======== Records shown
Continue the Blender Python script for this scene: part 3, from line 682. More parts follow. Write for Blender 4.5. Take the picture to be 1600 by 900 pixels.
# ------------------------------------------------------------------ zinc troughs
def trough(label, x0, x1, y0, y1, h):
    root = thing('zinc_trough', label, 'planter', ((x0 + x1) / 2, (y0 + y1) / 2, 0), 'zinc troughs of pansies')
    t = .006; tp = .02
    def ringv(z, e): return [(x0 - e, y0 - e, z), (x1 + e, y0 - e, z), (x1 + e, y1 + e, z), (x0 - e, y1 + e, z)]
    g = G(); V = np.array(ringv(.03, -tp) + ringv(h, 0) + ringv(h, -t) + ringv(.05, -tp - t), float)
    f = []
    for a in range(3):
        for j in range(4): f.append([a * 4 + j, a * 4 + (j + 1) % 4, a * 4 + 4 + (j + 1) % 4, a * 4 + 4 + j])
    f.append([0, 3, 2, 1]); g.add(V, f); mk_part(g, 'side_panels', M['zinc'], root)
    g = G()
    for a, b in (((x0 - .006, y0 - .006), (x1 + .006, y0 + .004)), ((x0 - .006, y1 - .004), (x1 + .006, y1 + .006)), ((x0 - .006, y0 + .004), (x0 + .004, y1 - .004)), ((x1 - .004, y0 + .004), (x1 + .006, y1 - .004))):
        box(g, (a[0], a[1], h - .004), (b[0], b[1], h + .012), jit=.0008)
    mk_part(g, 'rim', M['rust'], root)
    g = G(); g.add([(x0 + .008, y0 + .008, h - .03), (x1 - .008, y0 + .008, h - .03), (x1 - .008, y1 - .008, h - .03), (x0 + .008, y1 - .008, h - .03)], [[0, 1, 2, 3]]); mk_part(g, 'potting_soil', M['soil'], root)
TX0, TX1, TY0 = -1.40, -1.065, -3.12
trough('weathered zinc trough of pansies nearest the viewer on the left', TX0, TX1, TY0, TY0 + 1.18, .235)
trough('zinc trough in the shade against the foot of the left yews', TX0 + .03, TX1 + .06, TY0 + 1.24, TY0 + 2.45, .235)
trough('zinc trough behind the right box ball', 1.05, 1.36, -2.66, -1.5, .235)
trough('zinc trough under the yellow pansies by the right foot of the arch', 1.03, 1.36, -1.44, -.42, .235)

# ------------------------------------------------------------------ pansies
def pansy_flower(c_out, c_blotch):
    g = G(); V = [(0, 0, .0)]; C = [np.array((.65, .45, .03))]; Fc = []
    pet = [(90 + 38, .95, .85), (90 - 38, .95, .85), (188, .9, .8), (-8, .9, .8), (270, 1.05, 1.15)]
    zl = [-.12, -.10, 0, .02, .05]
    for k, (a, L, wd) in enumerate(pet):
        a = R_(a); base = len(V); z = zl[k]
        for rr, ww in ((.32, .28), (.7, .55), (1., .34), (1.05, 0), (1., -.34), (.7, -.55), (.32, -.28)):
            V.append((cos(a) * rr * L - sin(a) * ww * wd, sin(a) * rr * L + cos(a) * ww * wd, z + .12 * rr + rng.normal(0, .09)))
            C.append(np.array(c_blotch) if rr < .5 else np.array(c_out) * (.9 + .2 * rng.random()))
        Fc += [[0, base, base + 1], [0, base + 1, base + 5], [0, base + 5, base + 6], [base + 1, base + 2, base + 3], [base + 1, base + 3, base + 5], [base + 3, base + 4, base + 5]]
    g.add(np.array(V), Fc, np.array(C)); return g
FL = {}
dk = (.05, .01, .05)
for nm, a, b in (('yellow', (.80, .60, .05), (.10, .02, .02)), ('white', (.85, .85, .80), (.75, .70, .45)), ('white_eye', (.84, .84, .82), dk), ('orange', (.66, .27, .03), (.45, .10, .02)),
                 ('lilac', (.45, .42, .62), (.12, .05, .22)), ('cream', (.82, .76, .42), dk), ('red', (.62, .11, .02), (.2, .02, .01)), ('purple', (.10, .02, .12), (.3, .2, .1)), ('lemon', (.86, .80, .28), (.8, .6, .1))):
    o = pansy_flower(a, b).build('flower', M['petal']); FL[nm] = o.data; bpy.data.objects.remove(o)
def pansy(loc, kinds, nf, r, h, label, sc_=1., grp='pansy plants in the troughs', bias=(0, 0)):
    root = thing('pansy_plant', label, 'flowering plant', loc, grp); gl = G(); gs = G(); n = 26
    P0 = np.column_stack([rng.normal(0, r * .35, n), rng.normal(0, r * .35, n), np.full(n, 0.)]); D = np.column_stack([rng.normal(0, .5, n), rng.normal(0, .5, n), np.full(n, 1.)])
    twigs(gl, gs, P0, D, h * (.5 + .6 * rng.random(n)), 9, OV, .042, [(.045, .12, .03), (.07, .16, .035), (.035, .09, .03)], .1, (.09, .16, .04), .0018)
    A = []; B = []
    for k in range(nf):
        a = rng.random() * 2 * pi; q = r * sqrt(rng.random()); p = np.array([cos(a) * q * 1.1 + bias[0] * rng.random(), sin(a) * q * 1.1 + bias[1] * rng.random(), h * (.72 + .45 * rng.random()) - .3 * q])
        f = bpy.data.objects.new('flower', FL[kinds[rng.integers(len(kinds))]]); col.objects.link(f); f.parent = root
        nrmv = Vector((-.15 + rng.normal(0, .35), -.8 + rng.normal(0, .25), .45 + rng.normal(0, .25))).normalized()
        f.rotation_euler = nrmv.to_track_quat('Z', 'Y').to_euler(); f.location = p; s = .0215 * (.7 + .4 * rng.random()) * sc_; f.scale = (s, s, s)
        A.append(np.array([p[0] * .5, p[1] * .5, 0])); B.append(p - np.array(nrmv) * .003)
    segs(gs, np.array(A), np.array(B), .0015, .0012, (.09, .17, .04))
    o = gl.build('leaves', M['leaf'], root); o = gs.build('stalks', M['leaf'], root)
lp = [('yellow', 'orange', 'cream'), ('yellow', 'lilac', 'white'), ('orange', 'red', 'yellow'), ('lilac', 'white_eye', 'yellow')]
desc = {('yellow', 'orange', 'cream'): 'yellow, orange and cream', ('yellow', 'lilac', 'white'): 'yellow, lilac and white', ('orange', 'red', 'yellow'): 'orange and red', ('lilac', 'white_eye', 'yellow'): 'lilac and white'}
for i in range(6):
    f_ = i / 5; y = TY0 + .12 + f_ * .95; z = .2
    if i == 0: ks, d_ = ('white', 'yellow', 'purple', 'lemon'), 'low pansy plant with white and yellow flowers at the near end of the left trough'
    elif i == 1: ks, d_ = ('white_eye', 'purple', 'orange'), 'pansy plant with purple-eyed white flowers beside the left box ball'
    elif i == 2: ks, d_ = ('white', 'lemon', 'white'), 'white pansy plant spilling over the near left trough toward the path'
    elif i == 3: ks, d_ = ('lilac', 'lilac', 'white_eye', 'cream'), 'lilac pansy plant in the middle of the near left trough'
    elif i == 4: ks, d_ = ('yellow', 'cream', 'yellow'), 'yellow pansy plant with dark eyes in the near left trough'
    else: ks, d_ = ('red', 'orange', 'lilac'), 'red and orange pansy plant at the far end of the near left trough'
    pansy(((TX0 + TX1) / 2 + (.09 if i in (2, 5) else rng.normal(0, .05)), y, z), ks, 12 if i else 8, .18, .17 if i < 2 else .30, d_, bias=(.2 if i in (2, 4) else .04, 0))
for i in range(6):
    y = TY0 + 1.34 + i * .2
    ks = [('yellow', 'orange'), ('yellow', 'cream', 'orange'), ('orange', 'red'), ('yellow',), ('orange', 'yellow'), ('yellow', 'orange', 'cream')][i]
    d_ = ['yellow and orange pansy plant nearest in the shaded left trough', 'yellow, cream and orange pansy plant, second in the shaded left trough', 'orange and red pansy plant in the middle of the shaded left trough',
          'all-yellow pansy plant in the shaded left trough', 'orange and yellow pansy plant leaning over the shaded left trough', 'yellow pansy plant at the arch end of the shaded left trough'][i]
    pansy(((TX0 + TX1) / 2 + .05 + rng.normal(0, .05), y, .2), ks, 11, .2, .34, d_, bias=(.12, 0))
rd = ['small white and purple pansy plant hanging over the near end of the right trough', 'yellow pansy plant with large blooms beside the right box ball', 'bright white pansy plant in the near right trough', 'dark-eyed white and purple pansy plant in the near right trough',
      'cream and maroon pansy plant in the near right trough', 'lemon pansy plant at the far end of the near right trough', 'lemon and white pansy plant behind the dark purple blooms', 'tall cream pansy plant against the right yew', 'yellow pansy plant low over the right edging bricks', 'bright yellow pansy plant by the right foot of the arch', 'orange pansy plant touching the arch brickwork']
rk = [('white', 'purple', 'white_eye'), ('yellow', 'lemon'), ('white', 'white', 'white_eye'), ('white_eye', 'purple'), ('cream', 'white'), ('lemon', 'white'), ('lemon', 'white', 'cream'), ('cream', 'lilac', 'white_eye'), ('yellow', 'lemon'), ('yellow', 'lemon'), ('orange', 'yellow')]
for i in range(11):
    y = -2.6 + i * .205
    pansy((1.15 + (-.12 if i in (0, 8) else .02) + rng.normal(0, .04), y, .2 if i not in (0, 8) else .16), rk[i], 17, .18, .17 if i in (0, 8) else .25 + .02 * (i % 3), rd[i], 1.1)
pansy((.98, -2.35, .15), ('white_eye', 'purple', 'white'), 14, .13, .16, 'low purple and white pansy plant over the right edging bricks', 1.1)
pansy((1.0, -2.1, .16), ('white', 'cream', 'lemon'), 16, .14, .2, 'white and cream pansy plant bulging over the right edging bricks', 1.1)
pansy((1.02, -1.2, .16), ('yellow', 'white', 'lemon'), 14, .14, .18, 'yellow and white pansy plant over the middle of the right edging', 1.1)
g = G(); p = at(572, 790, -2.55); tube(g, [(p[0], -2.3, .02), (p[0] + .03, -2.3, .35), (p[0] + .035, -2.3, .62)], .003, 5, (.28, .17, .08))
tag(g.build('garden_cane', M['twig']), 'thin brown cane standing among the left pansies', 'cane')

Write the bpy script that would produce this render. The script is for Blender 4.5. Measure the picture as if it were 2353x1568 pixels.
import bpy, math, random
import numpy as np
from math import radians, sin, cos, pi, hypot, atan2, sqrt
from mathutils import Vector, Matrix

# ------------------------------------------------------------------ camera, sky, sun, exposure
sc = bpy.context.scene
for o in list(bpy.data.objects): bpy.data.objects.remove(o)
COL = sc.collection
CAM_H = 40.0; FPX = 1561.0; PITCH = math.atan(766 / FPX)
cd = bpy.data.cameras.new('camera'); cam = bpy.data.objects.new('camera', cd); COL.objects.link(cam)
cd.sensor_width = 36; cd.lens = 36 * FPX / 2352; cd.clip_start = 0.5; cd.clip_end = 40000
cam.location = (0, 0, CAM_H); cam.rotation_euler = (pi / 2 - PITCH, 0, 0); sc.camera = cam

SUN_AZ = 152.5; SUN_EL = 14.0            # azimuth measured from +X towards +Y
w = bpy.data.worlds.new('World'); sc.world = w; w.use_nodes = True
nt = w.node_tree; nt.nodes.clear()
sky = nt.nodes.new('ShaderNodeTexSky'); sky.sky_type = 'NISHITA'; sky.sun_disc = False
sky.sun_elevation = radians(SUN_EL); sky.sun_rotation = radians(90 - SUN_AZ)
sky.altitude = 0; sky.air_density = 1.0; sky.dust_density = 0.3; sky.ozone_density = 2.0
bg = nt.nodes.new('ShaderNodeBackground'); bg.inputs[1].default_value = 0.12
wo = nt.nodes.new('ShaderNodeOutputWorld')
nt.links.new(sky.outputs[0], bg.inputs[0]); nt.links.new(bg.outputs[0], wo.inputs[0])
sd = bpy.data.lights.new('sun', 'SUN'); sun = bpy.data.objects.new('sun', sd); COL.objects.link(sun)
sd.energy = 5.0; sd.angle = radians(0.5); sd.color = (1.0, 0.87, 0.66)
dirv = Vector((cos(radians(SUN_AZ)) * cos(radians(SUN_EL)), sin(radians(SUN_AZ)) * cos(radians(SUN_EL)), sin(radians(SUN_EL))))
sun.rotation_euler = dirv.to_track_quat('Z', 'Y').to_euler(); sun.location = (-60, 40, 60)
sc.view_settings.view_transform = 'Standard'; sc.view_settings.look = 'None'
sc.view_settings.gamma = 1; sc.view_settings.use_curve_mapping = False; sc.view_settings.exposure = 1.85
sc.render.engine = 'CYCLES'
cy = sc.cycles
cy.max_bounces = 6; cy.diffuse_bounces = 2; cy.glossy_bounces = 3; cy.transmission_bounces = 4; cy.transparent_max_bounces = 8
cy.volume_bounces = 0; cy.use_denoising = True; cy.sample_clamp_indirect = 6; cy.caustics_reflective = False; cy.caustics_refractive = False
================
## What is being asked
Exactly the lines from the line with "Write the bpy" to the line with "cam.location = (0, 0, CAM_H);", both included, are to be extracted, and no others.

## Response to the task
Write the bpy script that would produce this render. The script is for Blender 4.5. Measure the picture as if it were 2353x1568 pixels.
import bpy, math, random
import numpy as np
from math import radians, sin, cos, pi, hypot, atan2, sqrt
from mathutils import Vector, Matrix

# ------------------------------------------------------------------ camera, sky, sun, exposure
sc = bpy.context.scene
for o in list(bpy.data.objects): bpy.data.objects.remove(o)
COL = sc.collection
CAM_H = 40.0; FPX = 1561.0; PITCH = math.atan(766 / FPX)
cd = bpy.data.cameras.new('camera'); cam = bpy.data.objects.new('camera', cd); COL.objects.link(cam)
cd.sensor_width = 36; cd.lens = 36 * FPX / 2352; cd.clip_start = 0.5; cd.clip_end = 40000
cam.location = (0, 0, CAM_H); cam.rotation_euler = (pi / 2 - PITCH, 0, 0); sc.camera = cam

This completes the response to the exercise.